Scan the material below for the string "picture", and copy every line where it shows up.

====

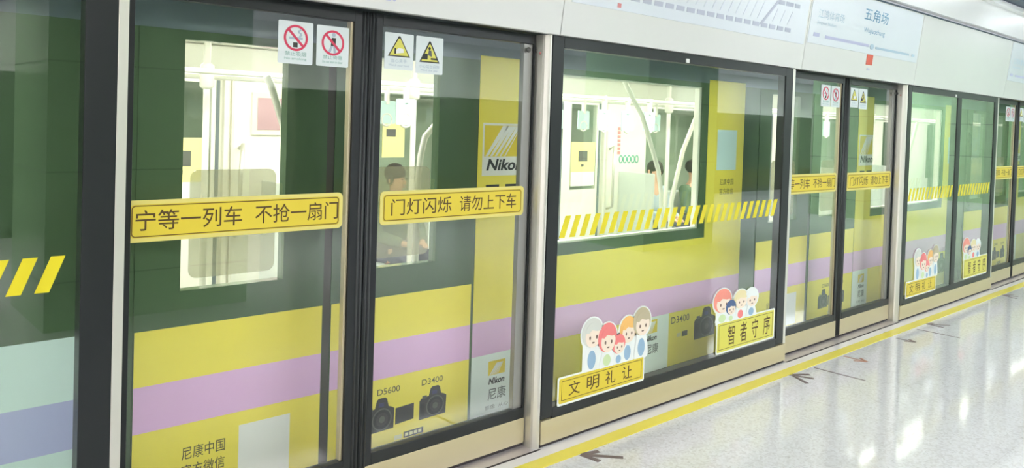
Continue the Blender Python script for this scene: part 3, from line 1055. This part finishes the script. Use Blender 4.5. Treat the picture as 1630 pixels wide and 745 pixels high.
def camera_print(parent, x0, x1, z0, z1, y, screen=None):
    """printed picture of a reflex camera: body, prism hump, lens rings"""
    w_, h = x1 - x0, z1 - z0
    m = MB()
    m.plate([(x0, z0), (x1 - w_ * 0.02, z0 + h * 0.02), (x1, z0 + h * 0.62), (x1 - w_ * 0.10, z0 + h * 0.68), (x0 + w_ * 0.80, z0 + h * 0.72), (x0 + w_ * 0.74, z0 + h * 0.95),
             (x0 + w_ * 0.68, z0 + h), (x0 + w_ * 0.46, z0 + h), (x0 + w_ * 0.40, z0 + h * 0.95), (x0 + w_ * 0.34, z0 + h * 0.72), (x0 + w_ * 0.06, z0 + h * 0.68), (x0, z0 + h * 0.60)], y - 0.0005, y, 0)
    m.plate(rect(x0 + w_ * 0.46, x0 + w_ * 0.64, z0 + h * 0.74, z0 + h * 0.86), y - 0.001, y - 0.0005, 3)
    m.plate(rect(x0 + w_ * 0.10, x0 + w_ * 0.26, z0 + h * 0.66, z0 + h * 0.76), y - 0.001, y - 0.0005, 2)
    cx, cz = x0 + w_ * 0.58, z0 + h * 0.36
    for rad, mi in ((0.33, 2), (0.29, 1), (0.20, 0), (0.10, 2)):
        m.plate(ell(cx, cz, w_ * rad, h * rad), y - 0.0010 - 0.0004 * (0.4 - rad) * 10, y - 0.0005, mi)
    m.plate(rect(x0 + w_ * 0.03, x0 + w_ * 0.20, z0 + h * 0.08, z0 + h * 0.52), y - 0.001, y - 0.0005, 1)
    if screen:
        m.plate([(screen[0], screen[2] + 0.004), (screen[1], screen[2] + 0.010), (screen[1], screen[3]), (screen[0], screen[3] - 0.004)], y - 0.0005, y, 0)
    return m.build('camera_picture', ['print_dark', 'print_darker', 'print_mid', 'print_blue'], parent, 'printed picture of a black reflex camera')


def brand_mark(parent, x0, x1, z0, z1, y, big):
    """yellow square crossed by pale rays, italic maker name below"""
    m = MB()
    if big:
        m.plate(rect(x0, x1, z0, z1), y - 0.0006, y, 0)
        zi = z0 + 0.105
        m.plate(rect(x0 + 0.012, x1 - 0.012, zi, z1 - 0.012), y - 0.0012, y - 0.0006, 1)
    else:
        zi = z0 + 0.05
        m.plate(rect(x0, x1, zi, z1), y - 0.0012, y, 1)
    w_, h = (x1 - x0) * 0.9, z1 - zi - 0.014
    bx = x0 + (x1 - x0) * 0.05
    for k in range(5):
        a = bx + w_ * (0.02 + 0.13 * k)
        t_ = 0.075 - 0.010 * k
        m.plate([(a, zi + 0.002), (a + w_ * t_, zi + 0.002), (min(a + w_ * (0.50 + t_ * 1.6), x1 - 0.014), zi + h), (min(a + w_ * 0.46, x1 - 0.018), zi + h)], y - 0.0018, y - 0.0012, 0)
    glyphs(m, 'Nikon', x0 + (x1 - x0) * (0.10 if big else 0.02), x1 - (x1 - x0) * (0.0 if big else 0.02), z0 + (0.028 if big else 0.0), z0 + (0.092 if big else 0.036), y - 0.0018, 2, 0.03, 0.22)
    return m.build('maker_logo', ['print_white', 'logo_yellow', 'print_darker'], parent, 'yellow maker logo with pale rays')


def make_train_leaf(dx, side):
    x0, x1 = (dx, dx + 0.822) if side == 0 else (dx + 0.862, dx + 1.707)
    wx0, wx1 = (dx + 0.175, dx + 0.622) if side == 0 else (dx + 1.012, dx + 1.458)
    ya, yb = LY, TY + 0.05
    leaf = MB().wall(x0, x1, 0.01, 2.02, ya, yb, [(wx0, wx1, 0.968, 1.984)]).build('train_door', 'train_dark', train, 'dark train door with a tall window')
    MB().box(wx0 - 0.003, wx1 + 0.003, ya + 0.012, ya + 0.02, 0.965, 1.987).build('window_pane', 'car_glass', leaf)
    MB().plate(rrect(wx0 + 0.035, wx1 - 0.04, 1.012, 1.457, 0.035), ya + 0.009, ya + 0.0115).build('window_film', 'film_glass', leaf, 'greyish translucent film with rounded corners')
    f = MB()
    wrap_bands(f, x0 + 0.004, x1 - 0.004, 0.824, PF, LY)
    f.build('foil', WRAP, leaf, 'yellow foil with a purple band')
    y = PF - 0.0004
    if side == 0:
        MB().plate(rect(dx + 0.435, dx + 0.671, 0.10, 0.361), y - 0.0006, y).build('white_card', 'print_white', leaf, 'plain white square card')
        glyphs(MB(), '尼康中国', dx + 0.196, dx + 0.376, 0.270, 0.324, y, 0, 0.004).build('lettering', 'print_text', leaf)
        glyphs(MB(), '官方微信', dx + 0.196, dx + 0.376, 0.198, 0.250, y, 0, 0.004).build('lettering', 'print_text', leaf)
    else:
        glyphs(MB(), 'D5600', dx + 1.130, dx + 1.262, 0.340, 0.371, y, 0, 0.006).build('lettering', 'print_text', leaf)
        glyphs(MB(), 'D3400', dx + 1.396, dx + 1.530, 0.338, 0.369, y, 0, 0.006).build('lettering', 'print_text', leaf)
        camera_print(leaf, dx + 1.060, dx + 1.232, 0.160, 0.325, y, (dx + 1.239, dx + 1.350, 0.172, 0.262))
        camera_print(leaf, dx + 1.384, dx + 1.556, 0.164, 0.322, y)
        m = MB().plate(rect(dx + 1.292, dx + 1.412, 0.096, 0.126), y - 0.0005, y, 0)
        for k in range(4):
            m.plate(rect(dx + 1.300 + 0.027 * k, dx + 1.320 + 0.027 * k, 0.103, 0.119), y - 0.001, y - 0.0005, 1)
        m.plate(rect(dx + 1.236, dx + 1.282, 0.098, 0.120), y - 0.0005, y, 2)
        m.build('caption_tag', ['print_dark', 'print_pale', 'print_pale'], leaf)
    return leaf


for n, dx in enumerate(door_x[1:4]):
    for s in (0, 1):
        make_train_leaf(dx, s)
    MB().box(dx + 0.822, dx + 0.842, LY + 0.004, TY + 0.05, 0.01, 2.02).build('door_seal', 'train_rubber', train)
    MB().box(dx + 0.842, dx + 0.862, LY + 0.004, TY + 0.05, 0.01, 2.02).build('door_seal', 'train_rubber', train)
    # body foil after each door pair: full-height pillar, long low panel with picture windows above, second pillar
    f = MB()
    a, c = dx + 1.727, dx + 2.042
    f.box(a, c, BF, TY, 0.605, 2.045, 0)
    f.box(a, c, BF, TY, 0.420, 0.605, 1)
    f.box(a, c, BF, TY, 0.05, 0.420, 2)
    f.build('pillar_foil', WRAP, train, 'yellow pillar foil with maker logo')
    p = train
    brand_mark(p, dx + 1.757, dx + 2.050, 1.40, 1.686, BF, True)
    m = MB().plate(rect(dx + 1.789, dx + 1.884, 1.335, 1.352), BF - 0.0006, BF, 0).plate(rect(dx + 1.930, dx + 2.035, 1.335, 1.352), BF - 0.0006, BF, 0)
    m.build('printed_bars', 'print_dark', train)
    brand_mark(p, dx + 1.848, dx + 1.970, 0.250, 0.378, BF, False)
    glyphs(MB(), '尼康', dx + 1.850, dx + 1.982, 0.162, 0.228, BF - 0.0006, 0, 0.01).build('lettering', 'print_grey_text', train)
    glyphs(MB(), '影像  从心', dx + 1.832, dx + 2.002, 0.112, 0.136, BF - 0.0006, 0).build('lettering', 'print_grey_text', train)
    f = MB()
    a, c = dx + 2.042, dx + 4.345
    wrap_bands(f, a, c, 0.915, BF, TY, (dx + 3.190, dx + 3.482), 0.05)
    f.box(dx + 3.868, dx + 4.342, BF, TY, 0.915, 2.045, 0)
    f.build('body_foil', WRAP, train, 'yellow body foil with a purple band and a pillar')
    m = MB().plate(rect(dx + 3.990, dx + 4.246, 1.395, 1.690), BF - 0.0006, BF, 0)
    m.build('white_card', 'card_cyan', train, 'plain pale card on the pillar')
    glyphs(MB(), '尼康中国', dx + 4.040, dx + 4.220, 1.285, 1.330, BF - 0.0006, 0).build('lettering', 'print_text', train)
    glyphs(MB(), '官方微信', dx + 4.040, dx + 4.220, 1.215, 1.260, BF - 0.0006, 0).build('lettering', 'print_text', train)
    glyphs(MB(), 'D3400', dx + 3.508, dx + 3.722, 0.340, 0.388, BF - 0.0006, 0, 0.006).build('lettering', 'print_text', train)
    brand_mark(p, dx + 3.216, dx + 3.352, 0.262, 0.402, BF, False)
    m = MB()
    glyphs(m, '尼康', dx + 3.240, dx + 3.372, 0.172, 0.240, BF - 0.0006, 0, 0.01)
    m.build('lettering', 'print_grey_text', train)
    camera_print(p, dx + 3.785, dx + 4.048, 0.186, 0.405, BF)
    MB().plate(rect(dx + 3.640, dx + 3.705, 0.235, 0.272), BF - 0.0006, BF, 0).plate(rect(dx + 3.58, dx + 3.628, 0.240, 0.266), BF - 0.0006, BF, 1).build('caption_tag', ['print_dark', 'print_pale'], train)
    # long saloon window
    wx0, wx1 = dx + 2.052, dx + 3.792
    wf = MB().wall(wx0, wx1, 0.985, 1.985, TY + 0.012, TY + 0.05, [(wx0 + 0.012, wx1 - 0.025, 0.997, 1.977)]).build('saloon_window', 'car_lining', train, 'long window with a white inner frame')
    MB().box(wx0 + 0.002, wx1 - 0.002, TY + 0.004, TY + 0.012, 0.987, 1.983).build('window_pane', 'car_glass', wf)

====

The output:
Continue the Blender Python script for this scene: part 3, from line 1055. This part finishes the script. Use Blender 4.5. Treat the picture as 1630 pixels wide and 745 pixels high.
    """printed picture of a reflex camera: body, prism hump, lens rings"""
    return m.build('camera_picture', ['print_dark', 'print_darker', 'print_mid', 'print_blue'], parent, 'printed picture of a black reflex camera')
    # body foil after each door pair: full-height pillar, long low panel with picture windows above, second pillar